REQUIREMENTS = Every record below should be written out exactly; pictures stay out.

--- begin ---

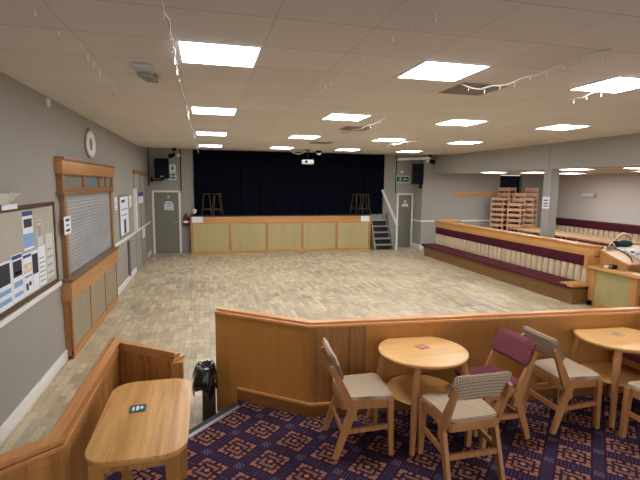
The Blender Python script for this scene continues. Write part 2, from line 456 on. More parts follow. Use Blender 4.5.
# door in the left wall
d3 = struct(B((XL, 11.95, .02), (XL+.02, 13.82, 2.42)), 'door_3', 'wall')
fr = MB(); fr.box((XL, 11.85, 2.42), (XL+.06, 13.92, 2.5), .004); fr.box((XL, 13.82, 0), (XL+.028, 13.92, 2.42), .004)
fr.build('door_frame', 'frame_z', d3)
B((XL, 11.8, 1.02), (XL+.07, 11.95, 2.06), .004).build('door_post', 'white', d3)
MB().box((XL+.02, 12.86, .02), (XL+.026, 12.885, 2.42)).build('door_joint', 'ink', d3)
tag(B((XL, 10.72, .1), (XL+.03, 10.92, .9), .004).build('wall_panel', 'grey_metal', None, 'auto'), 'narrow dark grey access panel low on the left wall before the brown framed door', 'panel')
bpy.data.objects['wall_panel'].data.materials[0] = M['slot']

# ------------------------------------------------------------------ carpet platform and step
plat = [(XL, -2), (6.0, -2), (6.0, 3.31), (.85, 3.695), (.24, 4.165), (.24, 4.0), (-.22, 3.55), (-.76, 3.96), (-.76, 2.41), (XL, 1.66)]
struct(MB().prism(plat, 0, CP), 'floor_carpet', 'carpet')
dv = Vector((.46, .45, 0)).normalized(); nv = Vector((-dv.y, dv.x, 0))
a = Vector((-.2, 3.565, 0)); b = Vector((.235, 3.99, 0))
def strip(o0, o1, z0, z1):
    m = MB(); p = [a+nv*o0, b+nv*o0, b+nv*o1, a+nv*o1]; m.prism([(q.x, q.y) for q in p], z0, z1); return m
st = thing('stair_nosing', 'step edging of dark rubber with a silver metal strip along the carpet edge', 'step edging', (.02, 3.78, CP))
strip(-.035, .0, CP, CP+.006).build('metal_strip', 'alu', st)
strip(.0, .05, CP-.03, CP+.008).build('rubber_tread', 'rubber', st)

# ------------------------------------------------------------------ wooden partitions
def wallseg(p, q, t, z0, z1, off=0., cut=0.):
    p, q = Vector((*p, 0)), Vector((*q, 0)); d = (q-p).normalized(); n = Vector((-d.y, d.x, 0))
    c = [p+n*(off-t/2), q+n*(off-t/2), q+n*(off+t/2), p+n*(off+t/2)]
    return [(v.x, v.y) for v in c], z0, z1
def offs(path, o):
    """offset an open polyline sideways with mitred corners (positive = left)"""
    P = [Vector(p) for p in path]; R = []
    for i, p in enumerate(P):
        ds = []
        if i > 0: ds.append((P[i]-P[i-1]).normalized())
        if i < len(P)-1: ds.append((P[i+1]-P[i]).normalized())
        ns = [Vector((-d.y, d.x)) for d in ds]
        if len(ns) == 1: R.append(p+ns[0]*o)
        else:
            m = (ns[0]+ns[1]).normalized(); R.append(p+m*(o/m.dot(ns[0])))
    return R
def ribbon(path, o0, o1, z0, z1, bev=0.):
    A = offs(path, o0); Bq = offs(path, o1); m = MB()
    poly = [(v.x, v.y) for v in A]+[(v.x, v.y) for v in Bq[::-1]]
    m.prism(poly, z0, z1, bev); return m
cpath = [(.07, 4.32), (.85, 3.695), (6.0, 3.31)]
cp = thing('partition', 'long low plywood partition with a moulded cap rail behind the round tables', 'partition', (.85, 3.695, 0))
ribbon([(.07, 4.32), (.857, 3.689)], -.03, .03, 0, .975).build('panel', 'ply_z', cp)
ribbon([(.842, 3.6956), (6.0, 3.31)], -.03, .03, 0, .975).build('panel', 'ply_z', cp)
ribbon([(.868, 3.694), (1.33, 3.659)], -.036, -.03, CP, .975).build('striped_panel', 'ply_stripe', cp)
ribbon(cpath, -.042, .042, .975, .997, .004).build('cap_rail', 'cap', cp)
ribbon(cpath, -.01, .052, .997, 1.02, .008).build('cap_moulding', 'cap', cp)
skp = [(.27, 4.16), (.85, 3.695), (6.0, 3.31)]
ribbon(skp, -.055, -.036, CP, CP+.10, .003).build('skirting', 'skirt', cp)
ribbon(skp, -.06, -.036, CP+.10, CP+.122, .005).build('skirting_bead', 'cap', cp)
bpath = [(-.245, 3.51), (-.765, 3.95), (-.765, 2.44), (XL+.005, 1.71)]
bp = thing('booth_partition', 'low brown wooden booth partition with a rounded cap rail around the rectangular table', 'partition', (-.755, 2.41, 0))
ribbon(bpath, -.03, .03, 0, .84).build('panel', 'booth_z', bp)
ribbon(bpath, -.075, .042, .84, .865, .006).build('cap_rail', 'booth_cap', bp)
ribbon(bpath, -.028, .032, .865, .905, .018).build('cap_moulding', 'booth_cap', bp)
MB().beam((-.25, 3.515, CP), (-.25, 3.515, .84), .09, .09).build('end_post', 'booth_z', bp)
ribbon([(-.29, 3.547), (-.765, 3.95), (-.765, 2.44), (-1.5, 1.90)], .03, .037, .79, .84, .002).build('top_band', 'booth_z', bp)

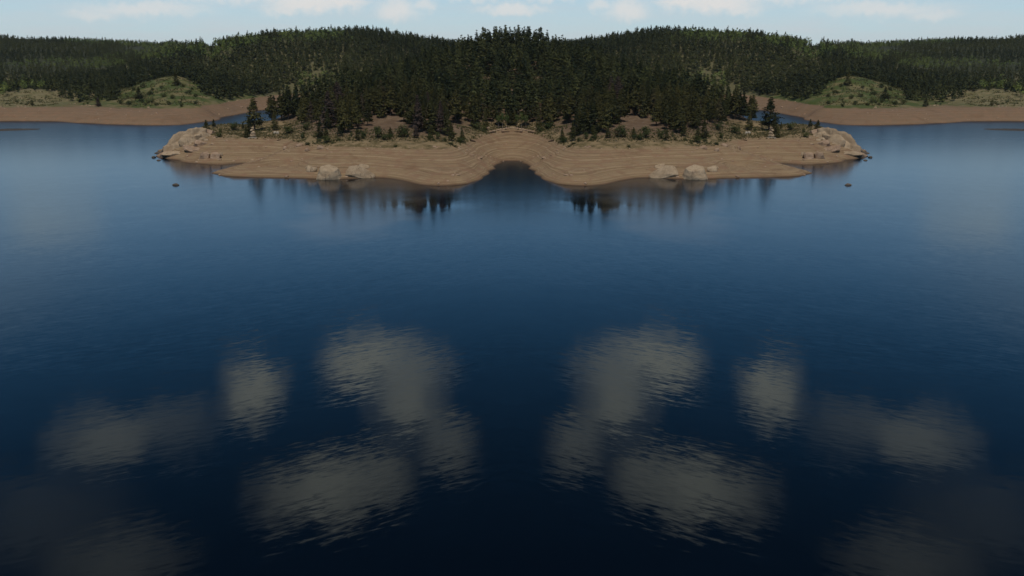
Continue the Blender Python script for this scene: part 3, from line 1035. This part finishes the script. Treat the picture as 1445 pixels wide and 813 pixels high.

--- end ---

TASK RESPONSE =
The Blender Python script for this scene continues. Write part 2, from line 456 on. More parts follow. Use Blender 4.5.
# door in the left wall
d3 = struct(B((XL, 11.95, .02), (XL+.02, 13.82, 2.42)), 'door_3', 'wall')
fr = MB(); fr.box((XL, 11.85, 2.42), (XL+.06, 13.92, 2.5), .004); fr.box((XL, 13.82, 0), (XL+.028, 13.92, 2.42), .004)
fr.build('door_frame', 'frame_z', d3)
B((XL, 11.8, 1.02), (XL+.07, 11.95, 2.06), .004).build('door_post', 'white', d3)
MB().box((XL+.02, 12.86, .02), (XL+.026, 12.885, 2.42)).build('door_joint', 'ink', d3)
tag(B((XL, 10.72, .1), (XL+.03, 10.92, .9), .004).build('wall_panel', 'grey_metal', None, 'auto'), 'narrow dark grey access panel low on the left wall before the brown framed door', 'panel')
bpy.data.objects['wall_panel'].data.materials[0] = M['slot']

# ------------------------------------------------------------------ carpet platform and step
plat = [(XL, -2), (6.0, -2), (6.0, 3.31), (.85, 3.695), (.24, 4.165), (.24, 4.0), (-.22, 3.55), (-.76, 3.96), (-.76, 2.41), (XL, 1.66)]
struct(MB().prism(plat, 0, CP), 'floor_carpet', 'carpet')
dv = Vector((.46, .45, 0)).normalized(); nv = Vector((-dv.y, dv.x, 0))
a = Vector((-.2, 3.565, 0)); b = Vector((.235, 3.99, 0))
def strip(o0, o1, z0, z1):
    m = MB(); p = [a+nv*o0, b+nv*o0, b+nv*o1, a+nv*o1]; m.prism([(q.x, q.y) for q in p], z0, z1); return m
st = thing('stair_nosing', 'step edging of dark rubber with a silver metal strip along the carpet edge', 'step edging', (.02, 3.78, CP))
strip(-.035, .0, CP, CP+.006).build('metal_strip', 'alu', st)
strip(.0, .05, CP-.03, CP+.008).build('rubber_tread', 'rubber', st)

# ------------------------------------------------------------------ wooden partitions
def wallseg(p, q, t, z0, z1, off=0., cut=0.):
    p, q = Vector((*p, 0)), Vector((*q, 0)); d = (q-p).normalized(); n = Vector((-d.y, d.x, 0))
    c = [p+n*(off-t/2), q+n*(off-t/2), q+n*(off+t/2), p+n*(off+t/2)]
    return [(v.x, v.y) for v in c], z0, z1
def offs(path, o):
    """offset an open polyline sideways with mitred corners (positive = left)"""
    P = [Vector(p) for p in path]; R = []
    for i, p in enumerate(P):
        ds = []
        if i > 0: ds.append((P[i]-P[i-1]).normalized())
        if i < len(P)-1: ds.append((P[i+1]-P[i]).normalized())
        ns = [Vector((-d.y, d.x)) for d in ds]
        if len(ns) == 1: R.append(p+ns[0]*o)
        else:
            m = (ns[0]+ns[1]).normalized(); R.append(p+m*(o/m.dot(ns[0])))
    return R
def ribbon(path, o0, o1, z0, z1, bev=0.):
    A = offs(path, o0); Bq = offs(path, o1); m = MB()
    poly = [(v.x, v.y) for v in A]+[(v.x, v.y) for v in Bq[::-1]]
    m.prism(poly, z0, z1, bev); return m
cpath = [(.07, 4.32), (.85, 3.695), (6.0, 3.31)]
cp = thing('partition', 'long low plywood partition with a moulded cap rail behind the round tables', 'partition', (.85, 3.695, 0))
ribbon([(.07, 4.32), (.857, 3.689)], -.03, .03, 0, .975).build('panel', 'ply_z', cp)
ribbon([(.842, 3.6956), (6.0, 3.31)], -.03, .03, 0, .975).build('panel', 'ply_z', cp)
ribbon([(.868, 3.694), (1.33, 3.659)], -.036, -.03, CP, .975).build('striped_panel', 'ply_stripe', cp)
ribbon(cpath, -.042, .042, .975, .997, .004).build('cap_rail', 'cap', cp)
ribbon(cpath, -.01, .052, .997, 1.02, .008).build('cap_moulding', 'cap', cp)
skp = [(.27, 4.16), (.85, 3.695), (6.0, 3.31)]
ribbon(skp, -.055, -.036, CP, CP+.10, .003).build('skirting', 'skirt', cp)
ribbon(skp, -.06, -.036, CP+.10, CP+.122, .005).build('skirting_bead', 'cap', cp)
bpath = [(-.245, 3.51), (-.765, 3.95), (-.765, 2.44), (XL+.005, 1.71)]
bp = thing('booth_partition', 'low brown wooden booth partition with a rounded cap rail around the rectangular table', 'partition', (-.755, 2.41, 0))
ribbon(bpath, -.03, .03, 0, .84).build('panel', 'booth_z', bp)
ribbon(bpath, -.075, .042, .84, .865, .006).build('cap_rail', 'booth_cap', bp)
ribbon(bpath, -.028, .032, .865, .905, .018).build('cap_moulding', 'booth_cap', bp)
MB().beam((-.25, 3.515, CP), (-.25, 3.515, .84), .09, .09).build('end_post', 'booth_z', bp)
ribbon([(-.29, 3.547), (-.765, 3.95), (-.765, 2.44), (-1.5, 1.90)], .03, .037, .79, .84, .002).build('top_band', 'booth_z', bp)

Continue the Blender Python script for this scene: part 3, from line 1035. This part finishes the script. Treat the picture as 1445 pixels wide and 813 pixels high.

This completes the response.